Steve Tisch, co-owner of the New York Giants, along with his siblings Jonathan and Laurie, is in the process of transferring their combined 23% ownership stake in the NFL franchise to trusts benefiting their children. The move, which requires approval from the NFL, involves a team valued at approximately $10.3 billion as of last year. Such ownership transitions are common among sports franchises as part of long-term estate planning and succession strategies.

This transfer gains added attention due to Tisch’s recent association with documents related to the Jeffrey Epstein investigation. Tisch’s name appeared extensively in emails released earlier this year, revealing correspondence that ranged from casual exchanges to discussions about Epstein’s controversial social circle. However, Tisch has emphatically denied any wrongdoing, stating he never engaged in Epstein’s illicit activities and did not visit his private island. “He was a terrible person and someone I deeply regret associating with,” Tisch commented in January.

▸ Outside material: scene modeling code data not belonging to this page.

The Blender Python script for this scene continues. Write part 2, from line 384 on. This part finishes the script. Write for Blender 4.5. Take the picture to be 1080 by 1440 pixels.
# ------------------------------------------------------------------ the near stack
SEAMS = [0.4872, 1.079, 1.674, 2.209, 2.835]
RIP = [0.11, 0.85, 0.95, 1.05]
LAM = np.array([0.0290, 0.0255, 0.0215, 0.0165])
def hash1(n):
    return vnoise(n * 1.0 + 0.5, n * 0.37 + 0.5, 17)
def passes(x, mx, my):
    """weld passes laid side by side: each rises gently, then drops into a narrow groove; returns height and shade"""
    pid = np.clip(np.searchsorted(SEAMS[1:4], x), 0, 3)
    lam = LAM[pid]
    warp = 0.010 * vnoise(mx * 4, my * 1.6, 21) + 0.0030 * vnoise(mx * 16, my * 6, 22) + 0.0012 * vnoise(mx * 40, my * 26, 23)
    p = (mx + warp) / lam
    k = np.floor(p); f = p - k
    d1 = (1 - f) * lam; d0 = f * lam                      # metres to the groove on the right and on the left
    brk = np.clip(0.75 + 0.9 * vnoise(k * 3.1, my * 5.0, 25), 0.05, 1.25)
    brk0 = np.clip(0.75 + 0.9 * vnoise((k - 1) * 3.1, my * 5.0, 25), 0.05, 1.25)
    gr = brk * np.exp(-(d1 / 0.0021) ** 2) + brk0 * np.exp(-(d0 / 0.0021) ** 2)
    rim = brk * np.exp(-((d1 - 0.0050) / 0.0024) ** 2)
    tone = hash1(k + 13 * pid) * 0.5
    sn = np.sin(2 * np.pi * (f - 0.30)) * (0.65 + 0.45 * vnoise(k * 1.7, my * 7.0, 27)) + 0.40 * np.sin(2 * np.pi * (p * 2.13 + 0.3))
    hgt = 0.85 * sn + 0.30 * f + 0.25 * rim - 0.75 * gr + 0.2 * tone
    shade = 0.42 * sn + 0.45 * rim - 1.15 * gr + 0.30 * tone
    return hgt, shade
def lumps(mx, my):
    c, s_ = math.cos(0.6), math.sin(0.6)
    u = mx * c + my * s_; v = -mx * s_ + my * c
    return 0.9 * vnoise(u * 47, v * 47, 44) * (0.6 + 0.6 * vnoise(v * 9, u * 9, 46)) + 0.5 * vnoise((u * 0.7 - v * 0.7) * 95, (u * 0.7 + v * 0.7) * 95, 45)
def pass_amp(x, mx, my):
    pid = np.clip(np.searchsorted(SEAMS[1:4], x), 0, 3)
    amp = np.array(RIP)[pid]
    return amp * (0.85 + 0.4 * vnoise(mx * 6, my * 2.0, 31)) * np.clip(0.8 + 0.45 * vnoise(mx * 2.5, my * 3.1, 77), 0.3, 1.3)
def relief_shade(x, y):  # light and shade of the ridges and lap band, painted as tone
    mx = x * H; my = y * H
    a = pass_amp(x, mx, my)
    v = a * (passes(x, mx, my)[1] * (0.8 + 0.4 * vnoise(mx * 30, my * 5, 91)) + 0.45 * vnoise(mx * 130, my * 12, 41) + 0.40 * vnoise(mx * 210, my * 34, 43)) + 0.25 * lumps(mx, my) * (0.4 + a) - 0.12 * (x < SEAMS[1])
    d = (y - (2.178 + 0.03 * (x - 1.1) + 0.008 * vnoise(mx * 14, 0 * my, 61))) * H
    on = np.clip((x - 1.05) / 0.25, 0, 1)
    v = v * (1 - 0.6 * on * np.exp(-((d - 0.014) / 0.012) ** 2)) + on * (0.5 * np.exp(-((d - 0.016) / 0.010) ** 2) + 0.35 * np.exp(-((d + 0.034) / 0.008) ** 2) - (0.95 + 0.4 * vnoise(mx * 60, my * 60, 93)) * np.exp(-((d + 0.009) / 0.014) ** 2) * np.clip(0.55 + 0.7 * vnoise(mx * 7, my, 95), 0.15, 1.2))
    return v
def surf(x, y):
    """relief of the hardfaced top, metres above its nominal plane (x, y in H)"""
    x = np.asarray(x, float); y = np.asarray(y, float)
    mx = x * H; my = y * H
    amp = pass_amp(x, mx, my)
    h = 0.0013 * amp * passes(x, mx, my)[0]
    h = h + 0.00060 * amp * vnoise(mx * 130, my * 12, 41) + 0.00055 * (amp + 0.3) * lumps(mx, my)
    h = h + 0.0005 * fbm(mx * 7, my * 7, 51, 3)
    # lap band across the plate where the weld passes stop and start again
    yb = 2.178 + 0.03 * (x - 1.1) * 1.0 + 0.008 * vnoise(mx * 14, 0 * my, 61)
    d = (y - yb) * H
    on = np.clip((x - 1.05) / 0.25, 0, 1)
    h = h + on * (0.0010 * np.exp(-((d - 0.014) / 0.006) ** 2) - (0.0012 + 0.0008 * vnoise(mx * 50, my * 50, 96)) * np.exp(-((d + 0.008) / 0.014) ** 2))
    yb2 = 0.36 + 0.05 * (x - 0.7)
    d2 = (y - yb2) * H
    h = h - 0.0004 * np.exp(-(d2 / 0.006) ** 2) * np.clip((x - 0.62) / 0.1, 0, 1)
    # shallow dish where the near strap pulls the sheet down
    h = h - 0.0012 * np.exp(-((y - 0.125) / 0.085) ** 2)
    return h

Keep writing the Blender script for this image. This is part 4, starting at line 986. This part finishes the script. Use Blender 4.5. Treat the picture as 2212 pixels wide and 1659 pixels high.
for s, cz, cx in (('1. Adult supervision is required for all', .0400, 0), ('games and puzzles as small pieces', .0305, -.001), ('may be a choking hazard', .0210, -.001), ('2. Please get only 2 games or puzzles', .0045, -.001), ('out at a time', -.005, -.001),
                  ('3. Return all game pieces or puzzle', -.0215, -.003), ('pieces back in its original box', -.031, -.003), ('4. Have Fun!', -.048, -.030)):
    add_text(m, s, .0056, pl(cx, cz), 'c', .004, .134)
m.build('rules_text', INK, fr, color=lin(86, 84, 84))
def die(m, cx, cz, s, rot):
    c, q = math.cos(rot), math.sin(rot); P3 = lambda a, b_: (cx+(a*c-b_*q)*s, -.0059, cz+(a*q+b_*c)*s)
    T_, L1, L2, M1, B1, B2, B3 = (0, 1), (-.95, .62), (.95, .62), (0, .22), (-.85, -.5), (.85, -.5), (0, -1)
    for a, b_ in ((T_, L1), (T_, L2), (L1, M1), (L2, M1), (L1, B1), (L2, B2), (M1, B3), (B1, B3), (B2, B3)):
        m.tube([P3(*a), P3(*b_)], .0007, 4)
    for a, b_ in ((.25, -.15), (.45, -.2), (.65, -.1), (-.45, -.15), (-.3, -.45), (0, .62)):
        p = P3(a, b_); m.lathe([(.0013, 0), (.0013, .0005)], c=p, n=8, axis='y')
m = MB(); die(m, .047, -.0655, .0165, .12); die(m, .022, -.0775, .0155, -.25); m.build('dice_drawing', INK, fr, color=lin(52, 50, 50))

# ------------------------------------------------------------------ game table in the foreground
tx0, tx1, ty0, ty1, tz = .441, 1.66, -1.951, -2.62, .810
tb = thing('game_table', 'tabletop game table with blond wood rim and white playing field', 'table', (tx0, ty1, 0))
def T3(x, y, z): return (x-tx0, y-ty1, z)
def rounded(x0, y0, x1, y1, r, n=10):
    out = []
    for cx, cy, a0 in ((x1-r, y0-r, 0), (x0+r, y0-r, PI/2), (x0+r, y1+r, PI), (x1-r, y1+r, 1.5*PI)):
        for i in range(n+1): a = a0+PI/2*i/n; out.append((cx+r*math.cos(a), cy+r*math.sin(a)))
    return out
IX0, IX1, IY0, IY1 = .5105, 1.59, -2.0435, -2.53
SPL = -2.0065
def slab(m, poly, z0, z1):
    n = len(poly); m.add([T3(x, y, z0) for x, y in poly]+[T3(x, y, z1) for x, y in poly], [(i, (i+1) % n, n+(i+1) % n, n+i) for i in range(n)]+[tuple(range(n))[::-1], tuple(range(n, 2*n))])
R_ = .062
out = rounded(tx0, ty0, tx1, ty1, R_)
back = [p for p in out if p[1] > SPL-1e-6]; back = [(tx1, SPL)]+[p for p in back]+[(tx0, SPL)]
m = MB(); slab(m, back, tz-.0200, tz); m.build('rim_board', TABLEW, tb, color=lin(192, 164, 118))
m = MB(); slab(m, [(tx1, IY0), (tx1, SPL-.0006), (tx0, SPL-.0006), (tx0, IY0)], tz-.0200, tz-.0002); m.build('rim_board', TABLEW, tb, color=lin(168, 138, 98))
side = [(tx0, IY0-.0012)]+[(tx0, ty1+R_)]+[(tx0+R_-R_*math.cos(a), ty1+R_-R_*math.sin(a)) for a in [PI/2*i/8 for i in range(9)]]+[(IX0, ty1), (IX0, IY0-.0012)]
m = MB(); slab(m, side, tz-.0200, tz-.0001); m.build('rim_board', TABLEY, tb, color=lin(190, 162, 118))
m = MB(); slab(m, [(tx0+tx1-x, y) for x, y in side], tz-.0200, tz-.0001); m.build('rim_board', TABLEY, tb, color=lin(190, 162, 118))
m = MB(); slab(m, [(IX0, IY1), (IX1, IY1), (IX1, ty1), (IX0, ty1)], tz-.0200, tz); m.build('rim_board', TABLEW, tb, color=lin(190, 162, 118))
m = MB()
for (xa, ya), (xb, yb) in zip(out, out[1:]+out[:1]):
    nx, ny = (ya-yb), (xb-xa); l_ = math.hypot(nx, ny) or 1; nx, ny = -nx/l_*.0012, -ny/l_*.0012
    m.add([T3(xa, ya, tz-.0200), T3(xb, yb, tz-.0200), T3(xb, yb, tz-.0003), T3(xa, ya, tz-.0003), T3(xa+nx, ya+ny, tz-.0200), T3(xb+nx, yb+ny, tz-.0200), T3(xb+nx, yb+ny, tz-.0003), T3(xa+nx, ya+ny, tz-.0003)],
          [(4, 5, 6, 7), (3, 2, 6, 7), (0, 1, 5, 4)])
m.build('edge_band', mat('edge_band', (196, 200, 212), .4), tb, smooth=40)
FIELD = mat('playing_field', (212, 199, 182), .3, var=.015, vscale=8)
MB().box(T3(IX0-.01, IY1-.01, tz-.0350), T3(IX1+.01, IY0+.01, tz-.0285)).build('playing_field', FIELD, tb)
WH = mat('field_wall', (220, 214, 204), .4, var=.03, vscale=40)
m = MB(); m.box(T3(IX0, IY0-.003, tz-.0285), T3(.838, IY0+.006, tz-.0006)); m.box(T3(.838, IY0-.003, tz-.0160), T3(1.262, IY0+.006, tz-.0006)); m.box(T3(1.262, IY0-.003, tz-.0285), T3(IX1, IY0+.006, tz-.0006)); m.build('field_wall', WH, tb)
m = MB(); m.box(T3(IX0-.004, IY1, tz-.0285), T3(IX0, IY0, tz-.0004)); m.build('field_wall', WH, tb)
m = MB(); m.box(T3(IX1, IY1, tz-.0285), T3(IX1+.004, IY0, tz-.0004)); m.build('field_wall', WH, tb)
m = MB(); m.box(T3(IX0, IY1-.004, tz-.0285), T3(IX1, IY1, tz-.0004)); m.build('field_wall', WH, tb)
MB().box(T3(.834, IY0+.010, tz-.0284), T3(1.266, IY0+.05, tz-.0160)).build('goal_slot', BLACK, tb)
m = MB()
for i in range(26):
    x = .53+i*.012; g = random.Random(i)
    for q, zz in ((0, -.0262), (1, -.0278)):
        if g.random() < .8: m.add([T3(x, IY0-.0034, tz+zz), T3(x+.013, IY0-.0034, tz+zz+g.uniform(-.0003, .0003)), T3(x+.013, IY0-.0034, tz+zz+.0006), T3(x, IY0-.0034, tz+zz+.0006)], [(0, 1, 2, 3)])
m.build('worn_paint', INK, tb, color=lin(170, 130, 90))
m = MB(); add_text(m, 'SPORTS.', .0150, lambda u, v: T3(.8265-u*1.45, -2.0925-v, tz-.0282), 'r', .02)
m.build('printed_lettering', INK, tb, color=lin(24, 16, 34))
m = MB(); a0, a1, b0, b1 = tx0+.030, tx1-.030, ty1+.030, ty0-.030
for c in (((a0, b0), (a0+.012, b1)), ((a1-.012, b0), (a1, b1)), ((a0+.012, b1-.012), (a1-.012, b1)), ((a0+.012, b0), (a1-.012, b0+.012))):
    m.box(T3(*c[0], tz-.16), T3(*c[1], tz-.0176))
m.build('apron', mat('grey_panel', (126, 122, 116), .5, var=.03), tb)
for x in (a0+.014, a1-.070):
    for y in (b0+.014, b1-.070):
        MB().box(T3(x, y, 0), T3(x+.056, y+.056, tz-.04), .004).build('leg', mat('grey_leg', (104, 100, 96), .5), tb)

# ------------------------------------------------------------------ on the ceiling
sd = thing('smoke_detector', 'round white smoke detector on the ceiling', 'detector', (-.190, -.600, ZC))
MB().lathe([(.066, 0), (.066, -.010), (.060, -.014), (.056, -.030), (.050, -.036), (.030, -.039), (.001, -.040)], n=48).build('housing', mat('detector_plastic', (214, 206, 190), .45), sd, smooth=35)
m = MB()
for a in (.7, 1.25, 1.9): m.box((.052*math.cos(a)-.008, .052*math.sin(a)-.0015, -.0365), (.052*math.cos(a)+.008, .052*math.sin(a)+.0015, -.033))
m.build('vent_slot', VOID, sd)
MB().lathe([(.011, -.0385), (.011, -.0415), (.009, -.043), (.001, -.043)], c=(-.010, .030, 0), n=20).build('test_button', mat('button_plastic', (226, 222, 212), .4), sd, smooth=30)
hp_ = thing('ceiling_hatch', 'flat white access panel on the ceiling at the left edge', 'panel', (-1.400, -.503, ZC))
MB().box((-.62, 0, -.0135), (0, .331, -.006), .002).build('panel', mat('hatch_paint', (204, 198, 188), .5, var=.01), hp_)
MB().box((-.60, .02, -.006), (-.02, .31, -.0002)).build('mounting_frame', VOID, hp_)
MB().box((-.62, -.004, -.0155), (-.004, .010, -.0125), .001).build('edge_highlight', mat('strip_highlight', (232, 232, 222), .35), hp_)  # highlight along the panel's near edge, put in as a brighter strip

While the NFL has not publicly responded to inquiries about the approval process, and the Giants declined to comment, industry experts note that ownership transitions like this are routine and do not typically disrupt team operations. The Tisch family’s move underscores a broader trend among sports franchise owners to secure their legacies and ensure stability for future generations.

For New York’s business community, this development highlights the intersection of high-profile ownership stakes and estate planning within the lucrative sports industry. The Giants, a cornerstone franchise in Manhattan and the greater New York metropolitan area, play a significant role not only in sports but also in local economic activity, media, and brand influence. As ownership structures evolve, stakeholders will be watching closely to see how the Tisch family’s next-generation leadership shapes the team’s future.